Rigorous performances help to ground this sometimes-elusive music

Asier Polo: Erkoreka

The Strad Issue: August 2024

Description: Rigorous performances help to ground this sometimes-elusive music

Musicians: Asier Polo (cello) Carlos Mena (countertenor) Alfonso Gómez (piano) Basque National Orchestra/Juanjo Mena

Works: Erkoreka: Cello Concerto ‘Ekaitza’; Tres sonetos de Michelangelo; Piano Concerto ‘Piscis’

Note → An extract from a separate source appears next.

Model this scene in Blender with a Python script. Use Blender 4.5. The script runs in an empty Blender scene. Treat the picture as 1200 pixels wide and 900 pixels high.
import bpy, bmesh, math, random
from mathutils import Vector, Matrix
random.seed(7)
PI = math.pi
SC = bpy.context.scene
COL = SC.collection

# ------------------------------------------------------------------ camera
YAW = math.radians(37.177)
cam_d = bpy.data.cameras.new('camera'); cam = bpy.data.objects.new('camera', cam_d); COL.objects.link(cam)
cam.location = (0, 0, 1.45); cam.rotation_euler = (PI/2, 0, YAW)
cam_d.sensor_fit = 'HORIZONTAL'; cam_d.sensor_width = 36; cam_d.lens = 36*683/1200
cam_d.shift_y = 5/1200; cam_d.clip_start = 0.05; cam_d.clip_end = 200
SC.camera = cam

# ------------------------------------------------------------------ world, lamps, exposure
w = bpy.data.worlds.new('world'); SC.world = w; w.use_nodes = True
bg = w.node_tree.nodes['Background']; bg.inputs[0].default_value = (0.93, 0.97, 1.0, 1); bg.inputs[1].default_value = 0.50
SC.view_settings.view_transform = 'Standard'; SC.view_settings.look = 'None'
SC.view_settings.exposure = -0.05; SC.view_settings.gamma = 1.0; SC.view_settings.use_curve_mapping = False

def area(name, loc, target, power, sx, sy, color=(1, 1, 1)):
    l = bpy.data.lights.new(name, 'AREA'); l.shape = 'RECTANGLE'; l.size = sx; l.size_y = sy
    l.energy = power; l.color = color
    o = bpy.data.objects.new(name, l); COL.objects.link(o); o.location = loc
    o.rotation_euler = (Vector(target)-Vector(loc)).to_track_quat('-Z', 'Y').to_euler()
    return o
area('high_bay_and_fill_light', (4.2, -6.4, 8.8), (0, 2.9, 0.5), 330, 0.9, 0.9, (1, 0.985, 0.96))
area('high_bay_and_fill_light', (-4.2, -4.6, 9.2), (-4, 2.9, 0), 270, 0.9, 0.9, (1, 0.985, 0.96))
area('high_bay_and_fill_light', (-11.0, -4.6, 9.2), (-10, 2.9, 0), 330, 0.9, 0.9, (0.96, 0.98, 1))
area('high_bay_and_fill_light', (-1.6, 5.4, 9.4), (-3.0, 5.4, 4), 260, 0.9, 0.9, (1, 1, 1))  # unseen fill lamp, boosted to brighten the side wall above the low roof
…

Catalogue number: ONDINE ODE1442-2

Bilbao-born composer Gabriel Erkoreka studied at London’s Royal Academy of Music with Michael Finnissy, returning to that institution himself to teach orchestration. Judging by the three restlessly inventive, kaleidoscopically hued movements of his Cello Concerto ‘Ekaitza’, he surely knew what he was talking about. At times the piece – scored for conventional cello with conventional, though large, orchestra – sounds like an electronic creation cunningly reconceived for acoustic instruments, with glittering percussion, novel instrumental blends and even microtones adding their own piquancy.

Its title means ‘tempest’ in Basque, and there’s a lot of turmoil within the music, which soloist Asier Polo (who gave the piece’s 2012 premiere) dispatches with Rostropovich-like muscularity and assertiveness. He’s very much a protagonist delivering a soliloquy, imbuing his reading with an intense sense of storytelling and breathtaking technical prowess. Most gratifyingly, Polo proves a perceptive guide through Erkoreka’s rhapsodic, free-form flow of ideas, as does Alfonso Gómez in the horoscope-inspired Piano Concerto ‘Piscis’, with strongly characterful support from the Basque National Orchestra and conductor Juanjo Meja throughout.

Tempting though it is simply to indulge the senses in Erkoreka’s rich, strange sound world as his ideas blossom, grow and wither, there’s also a nagging question as to what it all adds up to. It’s only in his Tres sonetos de Michelangelo (given a buoyant performance by countertenor Carlos Mena) that written texts provide a more defined framework for Erkoreka’s wildly imaginative but sometimes elusively diffuse ideas.